Selamat Datang Bagi Para Pecinta, yang Bersedia Menumbuh-Suburkan Cinta Demi Kedamaian di Dunia Ini!

Kamis, Juni 18, 2009

Ada Keponakan Bertanya pada Buleknya


Ghaza dan Ghazi, keponakanku yang kembar memiliki karakter yang sangat berlawanan. Ada sih kesamaannya, sama-sama aktif dan doyan gelut. Mereka sih asyik-asyik saja dengan kegiatan mereka ini. Bahkan dilakukan sambil tertawa-tawa, meski pada akhirnya ada nangis salah satunya. Tapi orang lain yang melihatnya sempat khawatir dan takut mereka bakal terluka.

Sejak lahir bobot mereka berbeda; Ghaza lahir dengan bobot 2,6 kg, sedang Ghazi 2,4 kg. Karenanya, Ghazi yang dianggap adiknya ini harus menginap di inkubator sehari, sampai bobotnya mencapai 2,5 kg. Dalam perkembangannya, meski tubuh mereka melar dan cenderung gendut, tapi tetap saja Ghazi memiliki bobot yang lebih ringan dibanding Ghaza.

Ghaza nampak lebih pendiam dibanding adiknya. Tapi termasuk rajin untuk anak seumuran dia. Usianya baru 4,5 tahun, tapi sudah mau membantu kakak saya (mamanya, red) untuk mencuci piring yang numpuk di sumur. Meski tanpa disuruh. Saya perhatikan cara dia bekerja, tahapan demi tahapan mencuci piring sangat mirip dengan mamanya. Dari mulai menyiram gelas atau piring kotor, menyabuni, sampai membilas dan meletakkan barang cucian yang sudah bersih di ember yang bersih pula. Mungkin selama ini dia sering memerhatikan mamanya saat mencuci piring. Ketika dia merasa bisa melakukan hal itu, dia pun mencobanya. Hebatnya, tidak ada satu piring atau gelas pun yang pecah. Kalau melihat lantai kotor, dia pun ikut membantu menyapunya meski kurang bersih. Maklum, ukuran sapunya masih jauh lebih tinggi dibanding tubuhnya. Megang sapu pun masih kerepotan. Kalau sudah begitu, biasanya dia langsung meminta mamanya untuk membersihkan lantai. Mungkin dia merasa risih melihat lantai yang kotor. Melihat anak sekecil itu mau mengerjakan pekerjaan rumah, apalagi anak laki-laki, membuat saya merasa terharu. “Kok bisa ya...”
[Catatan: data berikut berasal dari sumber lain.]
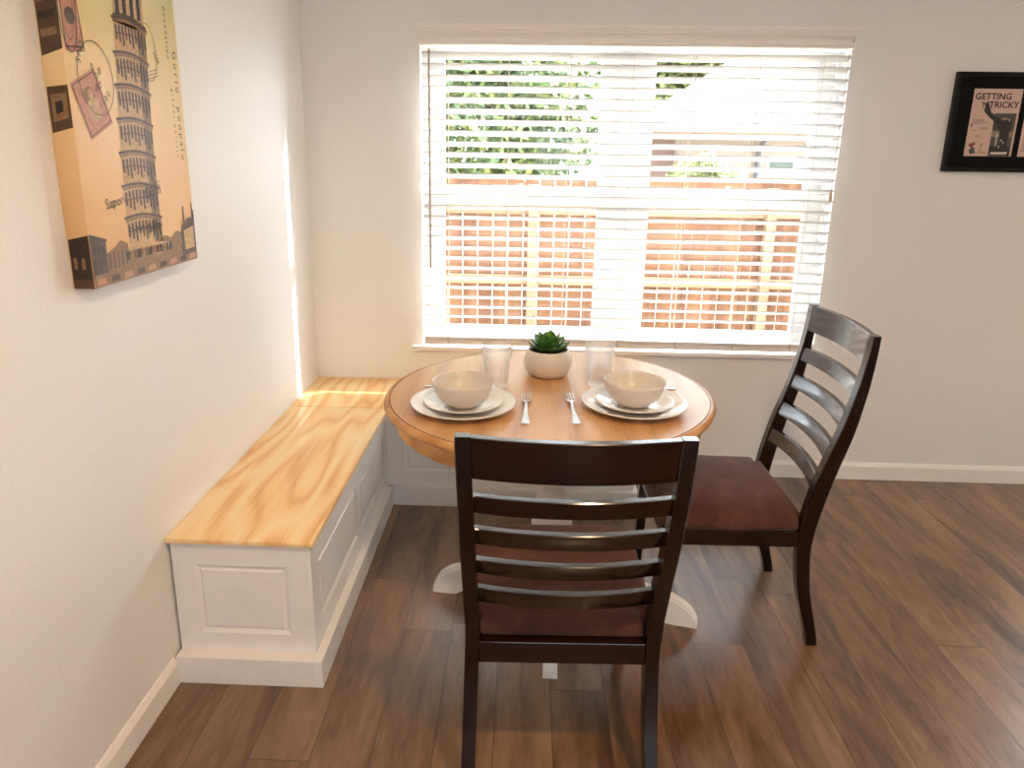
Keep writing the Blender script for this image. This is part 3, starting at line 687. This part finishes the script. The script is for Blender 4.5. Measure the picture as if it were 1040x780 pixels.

Beda lagi dengan Ghazi. Adiknya ini cenderung sulit untuk diminta membantu pekerjaan rumah. Memang sih, anak sekecil itu pada umumnya belum dibebani dengan urusan pekerjaan rumah, dari mulai beres-beres rumah sampai mencuci piring, apalagi anak laki-laki. Mereka biasanya hanya bermain dan bermain. Toh mamanya tidak menuntutnya untuk membantu pekerjaan rumah. Ghazi tumbuh lebih lincah dan aktif dibanding kakaknya, mungkin karena tubuhnya lebih ringan. Kelebihan lainnya adalah kritis dan cenderung cerewet. Pertanyaan-pertanyaan yang dia ajukan kadang sulit dijawab. Kita sebagai orang dewasa paham, tapi menyampaikan dengan bahasa yang masuk dengan dunia anak seperti dia kadang sedikit kerepotan.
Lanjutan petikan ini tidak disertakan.